A variational Ritz formulation for vibration analysis of thick quadrilateral laminated plates

•A variational model for the dynamic study of quadrilateral plates is proposed.•The kinematic corresponds to the trigonometric shear deformation theory (TSDT).•Approximate analytical solutions for symmetric laminated plate are obtained.•New results are presented that can be useful for validation purposes.•Moderately thick and thick laminated plates can be analyzed with this formulation.
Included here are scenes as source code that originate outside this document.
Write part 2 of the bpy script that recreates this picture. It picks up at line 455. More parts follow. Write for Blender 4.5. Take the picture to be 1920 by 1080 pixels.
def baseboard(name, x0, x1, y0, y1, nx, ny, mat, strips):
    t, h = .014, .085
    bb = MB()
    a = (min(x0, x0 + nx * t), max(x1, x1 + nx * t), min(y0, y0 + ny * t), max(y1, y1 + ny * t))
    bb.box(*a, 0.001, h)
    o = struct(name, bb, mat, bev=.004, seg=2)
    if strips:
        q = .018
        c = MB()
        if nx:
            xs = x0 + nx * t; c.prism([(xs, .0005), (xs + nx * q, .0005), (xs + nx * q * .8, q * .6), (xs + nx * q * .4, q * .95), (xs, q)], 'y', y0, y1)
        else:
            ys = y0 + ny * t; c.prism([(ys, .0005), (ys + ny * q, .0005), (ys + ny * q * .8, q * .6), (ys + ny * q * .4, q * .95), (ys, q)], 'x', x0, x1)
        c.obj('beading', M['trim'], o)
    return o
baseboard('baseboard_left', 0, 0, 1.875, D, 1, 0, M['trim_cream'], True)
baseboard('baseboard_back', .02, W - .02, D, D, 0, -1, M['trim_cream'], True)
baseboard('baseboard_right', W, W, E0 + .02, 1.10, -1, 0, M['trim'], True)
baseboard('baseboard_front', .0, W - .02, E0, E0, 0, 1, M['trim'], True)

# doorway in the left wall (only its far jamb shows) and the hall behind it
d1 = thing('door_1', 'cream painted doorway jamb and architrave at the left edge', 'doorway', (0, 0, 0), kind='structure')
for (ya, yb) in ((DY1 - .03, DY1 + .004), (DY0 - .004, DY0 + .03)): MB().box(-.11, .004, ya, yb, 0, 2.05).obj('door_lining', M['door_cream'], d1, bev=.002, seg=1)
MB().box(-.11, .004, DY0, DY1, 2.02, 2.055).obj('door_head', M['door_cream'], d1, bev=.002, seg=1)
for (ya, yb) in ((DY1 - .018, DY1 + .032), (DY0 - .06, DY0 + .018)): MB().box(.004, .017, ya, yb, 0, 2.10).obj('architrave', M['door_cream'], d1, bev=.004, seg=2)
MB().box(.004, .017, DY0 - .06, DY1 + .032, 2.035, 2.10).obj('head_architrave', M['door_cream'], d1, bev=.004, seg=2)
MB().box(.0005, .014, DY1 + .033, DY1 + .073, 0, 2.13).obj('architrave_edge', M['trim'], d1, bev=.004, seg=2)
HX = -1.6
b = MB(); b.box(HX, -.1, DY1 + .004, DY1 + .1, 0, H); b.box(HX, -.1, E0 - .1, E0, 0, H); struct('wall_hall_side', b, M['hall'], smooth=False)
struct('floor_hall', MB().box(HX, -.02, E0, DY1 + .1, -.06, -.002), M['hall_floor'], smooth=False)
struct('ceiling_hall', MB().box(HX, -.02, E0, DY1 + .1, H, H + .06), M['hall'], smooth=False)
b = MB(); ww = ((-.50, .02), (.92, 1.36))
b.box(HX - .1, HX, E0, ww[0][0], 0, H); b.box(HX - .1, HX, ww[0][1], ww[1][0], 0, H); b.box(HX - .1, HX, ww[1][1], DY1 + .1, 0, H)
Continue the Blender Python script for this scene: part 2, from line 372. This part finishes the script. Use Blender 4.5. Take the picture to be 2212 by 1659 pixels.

In the present study, a variational Ritz approach for vibration analysis of thick arbitrarily quadrilateral laminated plates, based on the trigonometric shear deformation theory (TSDT) is developed. In this theory, shear stresses are vanished at the top and bottom surfaces of the laminate and shear correction factors are no longer required. A general straight-sided quadrilateral domain is mapped into a square domain in the computational space using a four-node master plate, employing a geometric transformation. The displacement field components are approximated by sets of beam characteristic orthogonal polynomials generated using the Gram–Schmidt procedure. The use of Ritz method allows a high spectral accuracy and faster convergence rates than local methods such as finite element. The algorithm developed is quite general, free of shear locking and can be used to obtain natural frequencies and modal shapes of laminated plates having various material parameters, geometrical planforms, length-to-thickness ratios and any combinations of free, simply supported and clamped edge support conditions.Through several numerical examples, the capability, efficiency and accuracy of the formulation are demonstrated. Convergence studies and comparison with other existing solutions in the literature suggest that the present algorithm is robust and computationally efficient.